> _Direction_: Retype the entries, please, from their first line to the line containing "RNG = np.random.default_rng(11)", exactly and only those lines, minus the pictures.

----

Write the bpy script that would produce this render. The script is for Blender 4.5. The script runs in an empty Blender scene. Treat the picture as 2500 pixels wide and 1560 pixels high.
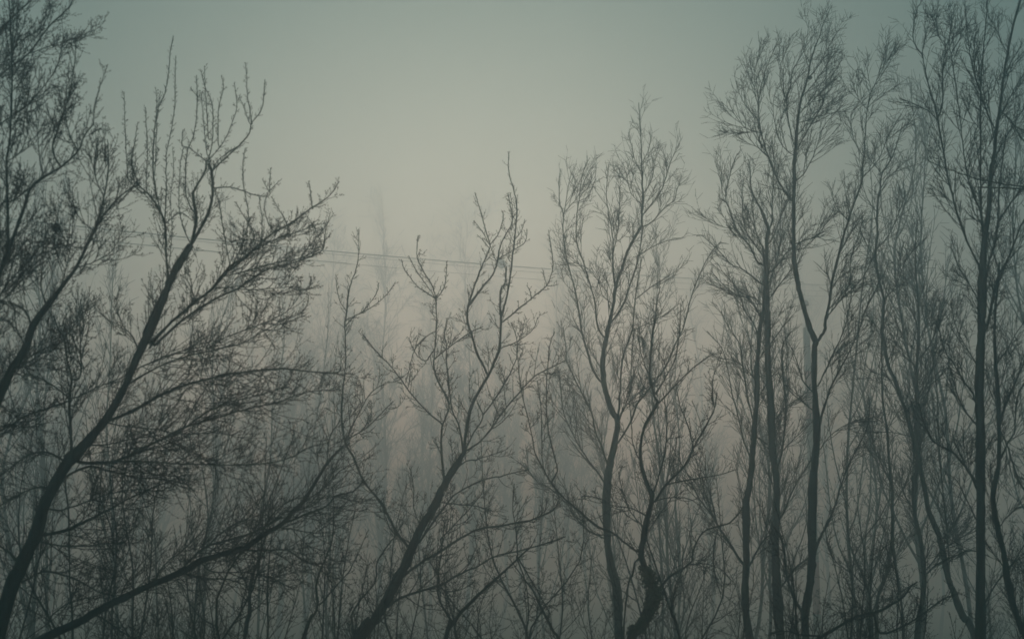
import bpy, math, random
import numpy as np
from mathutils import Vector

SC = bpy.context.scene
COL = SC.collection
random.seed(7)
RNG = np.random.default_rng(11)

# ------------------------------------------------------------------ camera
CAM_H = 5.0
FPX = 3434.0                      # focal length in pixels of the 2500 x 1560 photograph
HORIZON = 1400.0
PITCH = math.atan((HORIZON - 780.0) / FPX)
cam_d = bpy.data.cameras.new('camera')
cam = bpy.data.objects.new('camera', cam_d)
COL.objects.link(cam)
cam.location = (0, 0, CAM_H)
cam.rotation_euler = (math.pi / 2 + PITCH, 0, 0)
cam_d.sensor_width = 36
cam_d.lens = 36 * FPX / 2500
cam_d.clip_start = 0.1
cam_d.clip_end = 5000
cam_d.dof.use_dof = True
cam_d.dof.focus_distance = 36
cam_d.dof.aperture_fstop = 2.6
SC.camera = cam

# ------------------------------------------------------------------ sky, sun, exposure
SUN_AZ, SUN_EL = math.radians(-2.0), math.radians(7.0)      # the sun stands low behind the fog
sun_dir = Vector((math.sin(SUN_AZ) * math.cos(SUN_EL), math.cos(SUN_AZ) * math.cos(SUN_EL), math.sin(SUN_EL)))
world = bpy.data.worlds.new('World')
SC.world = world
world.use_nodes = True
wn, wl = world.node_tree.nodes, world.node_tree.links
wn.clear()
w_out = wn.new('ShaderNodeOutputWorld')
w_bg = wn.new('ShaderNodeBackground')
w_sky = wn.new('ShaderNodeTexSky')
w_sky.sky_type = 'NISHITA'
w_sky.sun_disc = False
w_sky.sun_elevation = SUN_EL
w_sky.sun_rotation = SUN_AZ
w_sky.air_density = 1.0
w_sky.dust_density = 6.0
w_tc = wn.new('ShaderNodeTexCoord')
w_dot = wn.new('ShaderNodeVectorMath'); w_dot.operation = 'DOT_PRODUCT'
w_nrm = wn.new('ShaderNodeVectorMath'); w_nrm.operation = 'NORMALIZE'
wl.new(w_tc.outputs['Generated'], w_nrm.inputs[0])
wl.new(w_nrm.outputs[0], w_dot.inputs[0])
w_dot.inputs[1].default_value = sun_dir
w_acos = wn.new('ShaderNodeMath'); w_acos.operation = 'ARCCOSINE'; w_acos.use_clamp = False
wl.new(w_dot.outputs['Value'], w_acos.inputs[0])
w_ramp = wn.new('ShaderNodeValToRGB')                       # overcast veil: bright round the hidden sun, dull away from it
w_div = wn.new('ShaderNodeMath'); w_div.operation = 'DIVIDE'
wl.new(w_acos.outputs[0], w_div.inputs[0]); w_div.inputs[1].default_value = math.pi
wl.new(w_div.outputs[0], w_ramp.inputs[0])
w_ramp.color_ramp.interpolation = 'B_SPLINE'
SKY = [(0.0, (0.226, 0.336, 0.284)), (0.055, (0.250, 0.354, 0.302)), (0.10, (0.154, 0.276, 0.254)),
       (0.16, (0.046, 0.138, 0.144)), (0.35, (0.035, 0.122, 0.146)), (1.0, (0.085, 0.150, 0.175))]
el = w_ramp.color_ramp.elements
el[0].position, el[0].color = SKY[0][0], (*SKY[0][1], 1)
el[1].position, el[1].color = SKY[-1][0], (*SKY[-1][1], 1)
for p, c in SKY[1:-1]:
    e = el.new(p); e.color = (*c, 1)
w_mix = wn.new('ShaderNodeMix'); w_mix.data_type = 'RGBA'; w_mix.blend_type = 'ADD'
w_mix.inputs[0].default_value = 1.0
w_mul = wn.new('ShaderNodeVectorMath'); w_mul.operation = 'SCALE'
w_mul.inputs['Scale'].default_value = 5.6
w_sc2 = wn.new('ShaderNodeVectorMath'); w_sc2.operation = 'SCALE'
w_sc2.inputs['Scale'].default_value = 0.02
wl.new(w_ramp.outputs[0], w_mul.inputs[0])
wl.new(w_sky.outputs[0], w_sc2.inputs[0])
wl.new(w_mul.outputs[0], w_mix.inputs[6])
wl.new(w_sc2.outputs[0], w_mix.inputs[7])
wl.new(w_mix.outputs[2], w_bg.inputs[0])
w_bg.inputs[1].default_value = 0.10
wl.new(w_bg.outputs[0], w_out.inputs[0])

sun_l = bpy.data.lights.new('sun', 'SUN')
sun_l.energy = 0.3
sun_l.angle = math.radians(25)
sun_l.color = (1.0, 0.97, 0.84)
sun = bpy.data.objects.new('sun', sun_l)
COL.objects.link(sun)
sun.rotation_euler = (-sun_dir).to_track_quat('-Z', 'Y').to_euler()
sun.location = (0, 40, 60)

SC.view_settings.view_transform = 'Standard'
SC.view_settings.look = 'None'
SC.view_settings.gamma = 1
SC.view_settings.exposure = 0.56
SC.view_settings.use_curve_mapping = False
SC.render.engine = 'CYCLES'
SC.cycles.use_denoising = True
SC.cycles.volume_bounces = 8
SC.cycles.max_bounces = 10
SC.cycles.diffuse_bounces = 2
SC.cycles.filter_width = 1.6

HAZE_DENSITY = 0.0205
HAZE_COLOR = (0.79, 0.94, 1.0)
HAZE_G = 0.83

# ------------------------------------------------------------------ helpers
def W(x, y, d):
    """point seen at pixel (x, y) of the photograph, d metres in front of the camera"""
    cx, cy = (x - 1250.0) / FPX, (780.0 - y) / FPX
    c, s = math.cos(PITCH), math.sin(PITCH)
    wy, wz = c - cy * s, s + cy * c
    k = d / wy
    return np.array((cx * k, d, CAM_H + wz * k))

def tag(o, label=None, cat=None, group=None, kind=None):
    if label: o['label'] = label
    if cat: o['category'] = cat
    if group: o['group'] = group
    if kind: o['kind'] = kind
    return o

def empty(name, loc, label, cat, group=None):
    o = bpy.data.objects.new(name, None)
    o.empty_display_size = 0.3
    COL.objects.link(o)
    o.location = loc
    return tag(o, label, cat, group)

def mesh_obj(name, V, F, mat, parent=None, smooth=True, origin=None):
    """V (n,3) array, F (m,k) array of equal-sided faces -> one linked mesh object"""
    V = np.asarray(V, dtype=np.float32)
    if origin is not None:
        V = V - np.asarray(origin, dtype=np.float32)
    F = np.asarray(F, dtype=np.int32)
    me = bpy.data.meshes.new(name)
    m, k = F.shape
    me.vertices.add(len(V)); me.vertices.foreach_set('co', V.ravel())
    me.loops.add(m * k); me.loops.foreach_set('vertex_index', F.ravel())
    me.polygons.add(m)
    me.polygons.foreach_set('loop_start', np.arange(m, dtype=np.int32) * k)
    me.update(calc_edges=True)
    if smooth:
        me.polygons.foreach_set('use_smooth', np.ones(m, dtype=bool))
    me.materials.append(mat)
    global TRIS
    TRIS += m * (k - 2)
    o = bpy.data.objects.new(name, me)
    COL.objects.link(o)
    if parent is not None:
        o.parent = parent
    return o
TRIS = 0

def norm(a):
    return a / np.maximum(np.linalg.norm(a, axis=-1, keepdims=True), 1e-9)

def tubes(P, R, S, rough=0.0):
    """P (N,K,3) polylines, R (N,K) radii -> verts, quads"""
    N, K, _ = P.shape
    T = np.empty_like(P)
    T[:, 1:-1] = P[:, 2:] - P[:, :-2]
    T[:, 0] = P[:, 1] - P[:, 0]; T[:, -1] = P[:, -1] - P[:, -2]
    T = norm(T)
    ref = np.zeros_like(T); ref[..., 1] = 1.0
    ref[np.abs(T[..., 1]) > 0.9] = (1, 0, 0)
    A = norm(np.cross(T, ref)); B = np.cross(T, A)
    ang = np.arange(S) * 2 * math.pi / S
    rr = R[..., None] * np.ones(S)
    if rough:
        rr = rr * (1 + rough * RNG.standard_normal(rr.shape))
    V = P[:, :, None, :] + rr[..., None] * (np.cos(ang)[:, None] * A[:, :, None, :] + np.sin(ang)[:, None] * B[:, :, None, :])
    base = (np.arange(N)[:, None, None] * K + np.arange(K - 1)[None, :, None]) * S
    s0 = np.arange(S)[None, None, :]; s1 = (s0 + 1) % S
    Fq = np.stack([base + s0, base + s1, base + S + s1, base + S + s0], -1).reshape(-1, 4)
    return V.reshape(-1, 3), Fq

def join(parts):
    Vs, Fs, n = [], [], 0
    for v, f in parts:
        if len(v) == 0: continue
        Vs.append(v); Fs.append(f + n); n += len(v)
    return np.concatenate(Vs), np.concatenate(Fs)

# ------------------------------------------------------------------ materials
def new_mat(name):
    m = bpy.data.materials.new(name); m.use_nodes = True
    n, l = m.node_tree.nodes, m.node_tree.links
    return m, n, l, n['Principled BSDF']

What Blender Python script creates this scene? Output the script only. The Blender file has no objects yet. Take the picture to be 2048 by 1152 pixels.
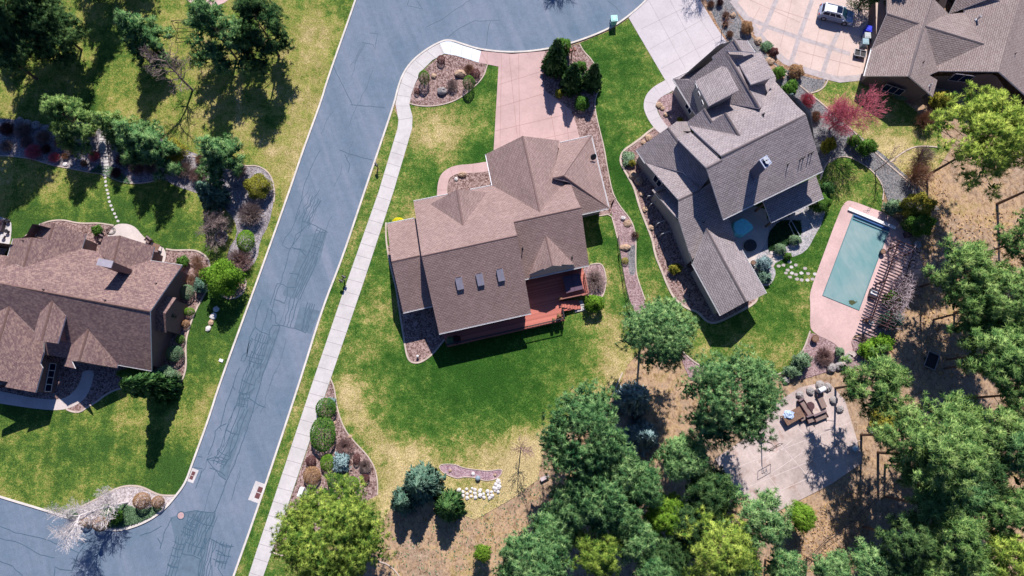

----

> _Response to this exercise_:
Write the bpy script that would produce this render. The script is for Blender 4.5. The script runs in an empty Blender scene. Treat the picture as 2500 pixels wide and 1560 pixels high.
import bpy, math, random
import numpy as np
from mathutils import Vector

SC = bpy.context.scene
COL = SC.collection
random.seed(7)
RNG = np.random.default_rng(11)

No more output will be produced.